EXERCISE DETAILS:
Images should be left out, and everything else in the listing reproduced exactly.

DATASET EXTRACT:
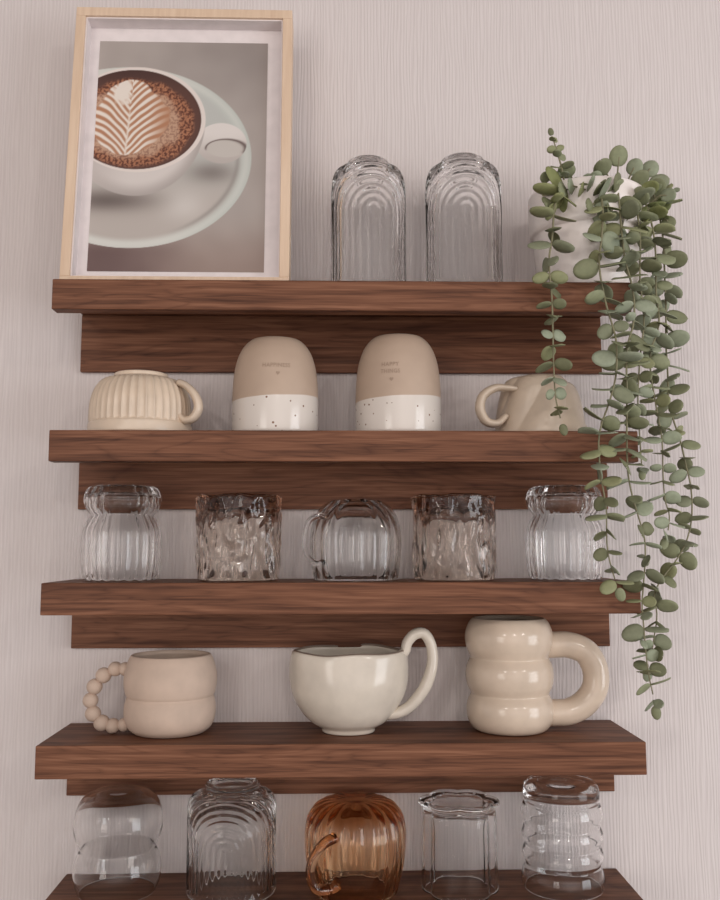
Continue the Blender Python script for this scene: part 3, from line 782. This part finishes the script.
# ------------------------------------------------------------------ light
def area(name, loc, aim, size, power, colr, shape='DISK', size_y=None):
    l = bpy.data.lights.new(name, 'AREA'); l.shape = shape; l.size = size; l.energy = power; l.color = colr
    if size_y: l.size_y = size_y
    o = bpy.data.objects.new(name, l); col.objects.link(o); o.location = loc
    o.rotation_euler = (Vector(aim) - Vector(loc)).to_track_quat('-Z', 'Y').to_euler(); return o
area('window_light', (2.15, -1.5, -.2), (0, 0, -.2), 1.1, 30, (.93, .965, 1.0), 'RECTANGLE', 1.3)
area('left_window_light', (-1.35, -2.6, -.1), (0, 0, -.2), .8, 13, (1.0, .94, .88), 'RECTANGLE', 1.0)
for i, (x, y) in enumerate(((-1.0, -3.0), (.45, -3.2), (1.6, -2.6))):
    area('ceiling_downlight', (x, y, 1.0), (x * .3, 0, -.4), .14, 7, (1.0, .93, .86))
wd = bpy.data.worlds.new('room_ambience'); sc.world = wd; wd.use_nodes = True
nt = wd.node_tree; nt.nodes.clear()
wo = nt.nodes.new('ShaderNodeOutputWorld'); bg = nt.nodes.new('ShaderNodeBackground'); tc = nt.nodes.new('ShaderNodeTexCoord')
sx = nt.nodes.new('ShaderNodeSeparateXYZ'); rp = nt.nodes.new('ShaderNodeValToRGB'); mp = nt.nodes.new('ShaderNodeMapRange')
nt.links.new(tc.outputs['Generated'], sx.inputs[0]); nt.links.new(sx.outputs['Z'], mp.inputs[0]); mp.inputs[1].default_value = -1
nt.links.new(mp.outputs[0], rp.inputs[0]); e = rp.color_ramp.elements
e.new(.5)
e[0].position = .25; e[0].color = rgb(150, 136, 128); e[1].position = .5; e[1].color = rgb(218, 208, 204); e[2].position = .80; e[2].color = rgb(112, 104, 102)
nt.links.new(rp.outputs[0], bg.inputs[0]); # the room is open and bright towards its windows on both sides
def wm(op, a, b):
    n = nt.nodes.new('ShaderNodeMath'); n.operation = op
    for i, v in enumerate((a, b)):
        if v is None: continue
        if isinstance(v, (int, float)): n.inputs[i].default_value = v
        else: nt.links.new(v, n.inputs[i])
    return n.outputs[0]
side = wm('POWER', wm('ABSOLUTE', sx.outputs['X'], None), 4.0)
# and brightest in front of the shelves, a little above eye level
dp = nt.nodes.new('ShaderNodeVectorMath'); dp.operation = 'DOT_PRODUCT'; nt.links.new(tc.outputs['Generated'], dp.inputs[0])
dp.inputs[1].default_value = Vector((.15, -1, .22)).normalized()
front = wm('POWER', wm('MAXIMUM', dp.outputs['Value'], 0.0), 7.0)
nt.links.new(wm('ADD', wm('MULTIPLY', front, 3.5), wm('ADD', wm('MULTIPLY', side, 1.5), .55)), bg.inputs[1]); nt.links.new(bg.outputs[0], wo.inputs[0])

sc.view_settings.view_transform = 'Standard'; sc.view_settings.look = 'None'
sc.view_settings.exposure = -0.38; sc.view_settings.gamma = 1.0; sc.view_settings.use_curve_mapping = False
sc.cycles.max_bounces = 16; sc.cycles.transmission_bounces = 16; sc.cycles.transparent_max_bounces = 16
sc.cycles.glossy_bounces = 6; sc.cycles.diffuse_bounces = 4
sc.cycles.caustics_refractive = True; sc.cycles.caustics_reflective = False; sc.cycles.sample_clamp_indirect = 10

WRITTEN ANSWER:
Continue the Blender Python script for this scene: part 3, from line 782. This part finishes the script.
# ------------------------------------------------------------------ light
def area(name, loc, aim, size, power, colr, shape='DISK', size_y=None):
    l = bpy.data.lights.new(name, 'AREA'); l.shape = shape; l.size = size; l.energy = power; l.color = colr
    if size_y: l.size_y = size_y
    o = bpy.data.objects.new(name, l); col.objects.link(o); o.location = loc
    o.rotation_euler = (Vector(aim) - Vector(loc)).to_track_quat('-Z', 'Y').to_euler(); return o
area('window_light', (2.15, -1.5, -.2), (0, 0, -.2), 1.1, 30, (.93, .965, 1.0), 'RECTANGLE', 1.3)
area('left_window_light', (-1.35, -2.6, -.1), (0, 0, -.2), .8, 13, (1.0, .94, .88), 'RECTANGLE', 1.0)
for i, (x, y) in enumerate(((-1.0, -3.0), (.45, -3.2), (1.6, -2.6))):
    area('ceiling_downlight', (x, y, 1.0), (x * .3, 0, -.4), .14, 7, (1.0, .93, .86))
wd = bpy.data.worlds.new('room_ambience'); sc.world = wd; wd.use_nodes = True
nt = wd.node_tree; nt.nodes.clear()
wo = nt.nodes.new('ShaderNodeOutputWorld'); bg = nt.nodes.new('ShaderNodeBackground'); tc = nt.nodes.new('ShaderNodeTexCoord')
sx = nt.nodes.new('ShaderNodeSeparateXYZ'); rp = nt.nodes.new('ShaderNodeValToRGB'); mp = nt.nodes.new('ShaderNodeMapRange')
nt.links.new(tc.outputs['Generated'], sx.inputs[0]); nt.links.new(sx.outputs['Z'], mp.inputs[0]); mp.inputs[1].default_value = -1
nt.links.new(mp.outputs[0], rp.inputs[0]); e = rp.color_ramp.elements
e.new(.5)
e[0].position = .25; e[0].color = rgb(150, 136, 128); e[1].position = .5; e[1].color = rgb(218, 208, 204); e[2].position = .80; e[2].color = rgb(112, 104, 102)
nt.links.new(rp.outputs[0], bg.inputs[0]); # the room is open and bright towards its windows on both sides
def wm(op, a, b):
    n = nt.nodes.new('ShaderNodeMath'); n.operation = op
    for i, v in enumerate((a, b)):
        if v is None: continue
        if isinstance(v, (int, float)): n.inputs[i].default_value = v
        else: nt.links.new(v, n.inputs[i])
    return n.outputs[0]
side = wm('POWER', wm('ABSOLUTE', sx.outputs['X'], None), 4.0)
# and brightest in front of the shelves, a little above eye level
dp = nt.nodes.new('ShaderNodeVectorMath'); dp.operation = 'DOT_PRODUCT'; nt.links.new(tc.outputs['Generated'], dp.inputs[0])
dp.inputs[1].default_value = Vector((.15, -1, .22)).normalized()
front = wm('POWER', wm('MAXIMUM', dp.outputs['Value'], 0.0), 7.0)
nt.links.new(wm('ADD', wm('MULTIPLY', front, 3.5), wm('ADD', wm('MULTIPLY', side, 1.5), .55)), bg.inputs[1]); nt.links.new(bg.outputs[0], wo.inputs[0])

sc.view_settings.view_transform = 'Standard'; sc.view_settings.look = 'None'
sc.view_settings.exposure = -0.38; sc.view_settings.gamma = 1.0; sc.view_settings.use_curve_mapping = False
sc.cycles.max_bounces = 16; sc.cycles.transmission_bounces = 16; sc.cycles.transparent_max_bounces = 16
sc.cycles.glossy_bounces = 6; sc.cycles.diffuse_bounces = 4
sc.cycles.caustics_refractive = True; sc.cycles.caustics_reflective = False; sc.cycles.sample_clamp_indirect = 10